▶ _Input records_:
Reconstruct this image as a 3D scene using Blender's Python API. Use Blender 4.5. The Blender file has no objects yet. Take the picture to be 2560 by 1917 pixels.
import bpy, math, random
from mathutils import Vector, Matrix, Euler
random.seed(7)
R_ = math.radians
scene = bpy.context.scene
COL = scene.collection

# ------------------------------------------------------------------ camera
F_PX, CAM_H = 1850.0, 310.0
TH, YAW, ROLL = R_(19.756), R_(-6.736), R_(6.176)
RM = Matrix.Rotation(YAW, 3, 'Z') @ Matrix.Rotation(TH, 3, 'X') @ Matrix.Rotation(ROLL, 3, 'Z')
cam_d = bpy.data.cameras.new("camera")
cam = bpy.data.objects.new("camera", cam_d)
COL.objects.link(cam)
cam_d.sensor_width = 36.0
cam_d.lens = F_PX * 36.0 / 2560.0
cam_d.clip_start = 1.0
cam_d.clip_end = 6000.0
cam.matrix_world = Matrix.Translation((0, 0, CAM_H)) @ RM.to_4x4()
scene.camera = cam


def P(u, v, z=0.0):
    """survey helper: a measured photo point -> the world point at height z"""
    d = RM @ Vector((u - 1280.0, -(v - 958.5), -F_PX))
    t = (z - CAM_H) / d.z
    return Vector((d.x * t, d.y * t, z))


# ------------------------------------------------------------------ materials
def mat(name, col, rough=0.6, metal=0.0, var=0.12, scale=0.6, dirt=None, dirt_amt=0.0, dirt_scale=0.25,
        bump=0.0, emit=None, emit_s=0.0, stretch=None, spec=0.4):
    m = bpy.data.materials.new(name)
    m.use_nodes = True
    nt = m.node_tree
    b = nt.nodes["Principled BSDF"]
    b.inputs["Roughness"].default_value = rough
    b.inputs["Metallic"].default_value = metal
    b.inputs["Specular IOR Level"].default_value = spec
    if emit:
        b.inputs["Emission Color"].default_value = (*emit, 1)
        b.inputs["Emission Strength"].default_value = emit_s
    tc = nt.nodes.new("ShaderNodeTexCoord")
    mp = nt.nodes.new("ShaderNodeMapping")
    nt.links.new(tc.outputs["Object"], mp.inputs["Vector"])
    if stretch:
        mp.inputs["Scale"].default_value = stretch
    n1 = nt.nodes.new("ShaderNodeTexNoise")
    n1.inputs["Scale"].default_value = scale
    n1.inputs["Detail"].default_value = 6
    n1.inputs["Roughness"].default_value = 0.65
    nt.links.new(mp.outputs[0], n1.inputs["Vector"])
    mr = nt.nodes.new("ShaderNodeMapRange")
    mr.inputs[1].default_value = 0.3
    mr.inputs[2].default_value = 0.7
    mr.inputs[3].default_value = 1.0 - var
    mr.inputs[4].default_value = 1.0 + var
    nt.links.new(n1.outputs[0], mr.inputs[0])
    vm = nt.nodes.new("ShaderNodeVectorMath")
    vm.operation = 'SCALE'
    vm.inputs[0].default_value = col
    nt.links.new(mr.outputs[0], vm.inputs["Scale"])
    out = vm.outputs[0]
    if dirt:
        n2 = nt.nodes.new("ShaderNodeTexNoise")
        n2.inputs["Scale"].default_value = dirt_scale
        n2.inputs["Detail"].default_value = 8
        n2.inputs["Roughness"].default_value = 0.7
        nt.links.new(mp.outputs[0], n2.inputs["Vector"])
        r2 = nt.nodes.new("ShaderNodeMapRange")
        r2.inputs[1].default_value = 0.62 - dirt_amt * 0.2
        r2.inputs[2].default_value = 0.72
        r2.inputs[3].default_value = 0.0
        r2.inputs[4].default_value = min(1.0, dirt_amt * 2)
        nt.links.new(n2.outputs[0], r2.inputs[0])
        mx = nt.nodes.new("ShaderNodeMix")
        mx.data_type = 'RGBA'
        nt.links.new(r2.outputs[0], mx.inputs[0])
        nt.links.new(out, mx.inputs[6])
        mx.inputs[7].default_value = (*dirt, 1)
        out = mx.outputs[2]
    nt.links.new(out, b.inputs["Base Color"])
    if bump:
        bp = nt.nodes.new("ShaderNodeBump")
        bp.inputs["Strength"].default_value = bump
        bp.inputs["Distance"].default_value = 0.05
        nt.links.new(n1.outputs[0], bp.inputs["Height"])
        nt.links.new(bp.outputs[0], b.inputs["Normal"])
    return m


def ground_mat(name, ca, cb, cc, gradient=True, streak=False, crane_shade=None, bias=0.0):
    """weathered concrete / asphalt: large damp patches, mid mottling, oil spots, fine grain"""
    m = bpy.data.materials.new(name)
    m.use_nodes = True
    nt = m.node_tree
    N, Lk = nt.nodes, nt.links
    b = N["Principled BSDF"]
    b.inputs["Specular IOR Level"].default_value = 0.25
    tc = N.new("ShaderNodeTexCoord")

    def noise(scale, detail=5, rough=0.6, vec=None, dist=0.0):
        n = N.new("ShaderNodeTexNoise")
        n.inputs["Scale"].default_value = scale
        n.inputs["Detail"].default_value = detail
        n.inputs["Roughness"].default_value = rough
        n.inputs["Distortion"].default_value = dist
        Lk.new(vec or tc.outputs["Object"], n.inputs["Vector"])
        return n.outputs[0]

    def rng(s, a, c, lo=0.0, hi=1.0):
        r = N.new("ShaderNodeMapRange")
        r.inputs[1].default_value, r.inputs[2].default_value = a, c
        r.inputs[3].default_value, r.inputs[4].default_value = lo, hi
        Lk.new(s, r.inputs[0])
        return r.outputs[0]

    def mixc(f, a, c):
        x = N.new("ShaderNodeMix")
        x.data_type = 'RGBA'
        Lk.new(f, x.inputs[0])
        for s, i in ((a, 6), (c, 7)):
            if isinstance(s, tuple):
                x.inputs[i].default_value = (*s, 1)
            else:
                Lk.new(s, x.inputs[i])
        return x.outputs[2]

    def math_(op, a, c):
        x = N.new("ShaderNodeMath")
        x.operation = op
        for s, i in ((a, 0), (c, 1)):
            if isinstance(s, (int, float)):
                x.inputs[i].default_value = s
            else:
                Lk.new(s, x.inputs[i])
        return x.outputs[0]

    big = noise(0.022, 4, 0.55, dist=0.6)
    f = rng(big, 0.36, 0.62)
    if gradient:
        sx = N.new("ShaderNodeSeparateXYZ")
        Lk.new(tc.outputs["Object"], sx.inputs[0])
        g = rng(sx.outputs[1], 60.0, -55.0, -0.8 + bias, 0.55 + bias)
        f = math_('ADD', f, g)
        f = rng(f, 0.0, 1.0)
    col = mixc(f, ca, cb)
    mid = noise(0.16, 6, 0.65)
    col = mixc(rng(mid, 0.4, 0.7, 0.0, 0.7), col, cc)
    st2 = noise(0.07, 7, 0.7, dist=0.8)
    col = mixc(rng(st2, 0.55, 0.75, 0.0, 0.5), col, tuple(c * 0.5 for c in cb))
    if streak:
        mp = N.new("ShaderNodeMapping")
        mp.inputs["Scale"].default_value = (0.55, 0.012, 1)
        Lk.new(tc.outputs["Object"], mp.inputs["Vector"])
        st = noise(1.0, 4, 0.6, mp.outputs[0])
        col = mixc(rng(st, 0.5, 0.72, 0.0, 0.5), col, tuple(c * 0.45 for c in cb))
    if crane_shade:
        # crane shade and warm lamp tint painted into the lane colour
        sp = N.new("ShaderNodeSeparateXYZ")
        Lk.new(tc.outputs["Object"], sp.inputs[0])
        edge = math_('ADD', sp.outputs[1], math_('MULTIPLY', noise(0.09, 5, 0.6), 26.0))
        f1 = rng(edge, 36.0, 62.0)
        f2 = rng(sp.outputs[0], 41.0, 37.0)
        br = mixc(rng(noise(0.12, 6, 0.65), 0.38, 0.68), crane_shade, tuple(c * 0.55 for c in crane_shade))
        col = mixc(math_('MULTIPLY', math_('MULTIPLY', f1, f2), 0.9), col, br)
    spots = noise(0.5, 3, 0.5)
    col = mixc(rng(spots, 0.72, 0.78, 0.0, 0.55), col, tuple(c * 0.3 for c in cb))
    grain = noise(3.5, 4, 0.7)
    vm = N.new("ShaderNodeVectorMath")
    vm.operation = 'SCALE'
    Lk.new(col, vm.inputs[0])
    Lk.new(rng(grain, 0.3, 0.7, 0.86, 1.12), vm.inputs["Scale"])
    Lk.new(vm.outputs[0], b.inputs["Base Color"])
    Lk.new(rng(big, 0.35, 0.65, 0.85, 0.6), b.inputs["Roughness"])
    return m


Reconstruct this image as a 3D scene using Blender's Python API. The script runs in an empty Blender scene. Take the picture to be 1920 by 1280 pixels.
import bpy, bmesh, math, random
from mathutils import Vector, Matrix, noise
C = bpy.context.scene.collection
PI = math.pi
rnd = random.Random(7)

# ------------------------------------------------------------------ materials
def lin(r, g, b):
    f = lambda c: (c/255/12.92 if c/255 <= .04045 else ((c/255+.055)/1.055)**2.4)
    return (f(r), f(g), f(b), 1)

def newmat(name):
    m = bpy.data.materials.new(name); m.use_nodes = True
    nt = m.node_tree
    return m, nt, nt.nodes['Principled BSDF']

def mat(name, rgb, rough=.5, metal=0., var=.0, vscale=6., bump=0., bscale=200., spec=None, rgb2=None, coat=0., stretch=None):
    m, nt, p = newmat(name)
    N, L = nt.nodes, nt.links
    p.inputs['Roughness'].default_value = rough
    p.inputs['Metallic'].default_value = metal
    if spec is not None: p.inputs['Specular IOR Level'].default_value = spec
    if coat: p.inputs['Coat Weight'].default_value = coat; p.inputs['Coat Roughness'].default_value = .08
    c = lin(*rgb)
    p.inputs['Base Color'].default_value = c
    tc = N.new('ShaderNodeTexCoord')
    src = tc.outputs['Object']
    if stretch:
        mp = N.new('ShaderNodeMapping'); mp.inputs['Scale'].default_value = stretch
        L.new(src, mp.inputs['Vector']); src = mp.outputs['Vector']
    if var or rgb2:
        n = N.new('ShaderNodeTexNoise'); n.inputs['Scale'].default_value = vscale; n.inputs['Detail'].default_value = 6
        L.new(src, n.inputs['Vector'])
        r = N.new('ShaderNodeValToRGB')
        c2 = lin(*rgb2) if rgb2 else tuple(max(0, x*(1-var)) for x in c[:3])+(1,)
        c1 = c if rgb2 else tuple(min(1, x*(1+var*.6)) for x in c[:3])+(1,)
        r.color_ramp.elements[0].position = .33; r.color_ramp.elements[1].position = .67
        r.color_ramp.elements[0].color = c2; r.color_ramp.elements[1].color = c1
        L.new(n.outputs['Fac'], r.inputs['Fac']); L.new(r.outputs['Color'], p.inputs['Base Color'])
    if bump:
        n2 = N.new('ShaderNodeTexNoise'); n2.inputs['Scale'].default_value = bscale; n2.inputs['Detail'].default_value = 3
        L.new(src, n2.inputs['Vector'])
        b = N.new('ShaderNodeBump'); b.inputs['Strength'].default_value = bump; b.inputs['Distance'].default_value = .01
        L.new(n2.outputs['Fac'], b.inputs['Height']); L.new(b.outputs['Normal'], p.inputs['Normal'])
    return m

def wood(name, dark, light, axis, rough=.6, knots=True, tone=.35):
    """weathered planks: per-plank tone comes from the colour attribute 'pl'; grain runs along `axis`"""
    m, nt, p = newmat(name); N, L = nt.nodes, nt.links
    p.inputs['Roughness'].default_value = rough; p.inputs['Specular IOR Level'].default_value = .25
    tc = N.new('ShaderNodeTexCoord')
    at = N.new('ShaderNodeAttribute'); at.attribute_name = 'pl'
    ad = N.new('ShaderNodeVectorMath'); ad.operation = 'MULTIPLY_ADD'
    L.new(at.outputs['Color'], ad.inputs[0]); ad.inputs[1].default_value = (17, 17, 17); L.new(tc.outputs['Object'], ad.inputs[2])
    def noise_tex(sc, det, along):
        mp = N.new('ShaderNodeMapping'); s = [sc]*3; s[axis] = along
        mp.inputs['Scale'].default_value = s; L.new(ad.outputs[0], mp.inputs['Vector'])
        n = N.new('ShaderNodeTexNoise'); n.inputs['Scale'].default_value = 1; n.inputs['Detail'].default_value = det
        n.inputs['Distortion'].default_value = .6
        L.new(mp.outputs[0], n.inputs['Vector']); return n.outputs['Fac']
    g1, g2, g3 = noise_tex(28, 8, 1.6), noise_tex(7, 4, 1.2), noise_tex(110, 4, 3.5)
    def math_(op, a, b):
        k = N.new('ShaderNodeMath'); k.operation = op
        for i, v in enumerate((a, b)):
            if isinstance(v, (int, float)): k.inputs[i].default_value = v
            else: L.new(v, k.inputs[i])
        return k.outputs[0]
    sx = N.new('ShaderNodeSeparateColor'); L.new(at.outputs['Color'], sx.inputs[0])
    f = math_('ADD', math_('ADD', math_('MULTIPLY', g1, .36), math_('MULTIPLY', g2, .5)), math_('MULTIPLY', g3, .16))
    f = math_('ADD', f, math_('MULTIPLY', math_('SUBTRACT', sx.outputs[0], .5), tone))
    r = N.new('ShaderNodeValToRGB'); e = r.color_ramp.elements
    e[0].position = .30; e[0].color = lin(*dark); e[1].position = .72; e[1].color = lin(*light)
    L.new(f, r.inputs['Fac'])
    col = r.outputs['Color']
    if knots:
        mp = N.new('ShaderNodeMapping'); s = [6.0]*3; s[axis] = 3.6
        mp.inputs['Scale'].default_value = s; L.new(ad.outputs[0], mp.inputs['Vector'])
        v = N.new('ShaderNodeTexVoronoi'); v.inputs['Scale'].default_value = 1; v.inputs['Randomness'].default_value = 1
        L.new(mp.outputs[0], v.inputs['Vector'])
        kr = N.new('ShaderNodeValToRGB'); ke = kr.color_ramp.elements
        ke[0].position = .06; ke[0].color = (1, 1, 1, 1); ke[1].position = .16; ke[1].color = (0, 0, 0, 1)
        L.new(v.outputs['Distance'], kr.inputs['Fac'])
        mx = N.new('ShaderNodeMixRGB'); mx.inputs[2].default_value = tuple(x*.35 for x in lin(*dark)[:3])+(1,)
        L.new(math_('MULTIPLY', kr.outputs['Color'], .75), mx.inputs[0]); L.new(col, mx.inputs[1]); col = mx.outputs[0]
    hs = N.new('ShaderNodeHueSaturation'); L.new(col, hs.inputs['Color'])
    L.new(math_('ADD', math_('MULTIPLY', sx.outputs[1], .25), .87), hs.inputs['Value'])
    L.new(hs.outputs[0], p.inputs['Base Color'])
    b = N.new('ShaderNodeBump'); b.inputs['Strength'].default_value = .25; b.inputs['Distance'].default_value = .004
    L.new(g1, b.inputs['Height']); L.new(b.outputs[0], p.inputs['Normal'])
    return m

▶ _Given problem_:
Using the data above, reproduce exactly the lines from the line that contains "by 1280 pixels." through the line that contains "return m, nt, nt.nodes['Principled BSDF']", including both.

▶ _Response_:
Reconstruct this image as a 3D scene using Blender's Python API. The script runs in an empty Blender scene. Take the picture to be 1920 by 1280 pixels.
import bpy, bmesh, math, random
from mathutils import Vector, Matrix, noise
C = bpy.context.scene.collection
PI = math.pi
rnd = random.Random(7)

# ------------------------------------------------------------------ materials
def lin(r, g, b):
    f = lambda c: (c/255/12.92 if c/255 <= .04045 else ((c/255+.055)/1.055)**2.4)
    return (f(r), f(g), f(b), 1)

def newmat(name):
    m = bpy.data.materials.new(name); m.use_nodes = True
    nt = m.node_tree
    return m, nt, nt.nodes['Principled BSDF']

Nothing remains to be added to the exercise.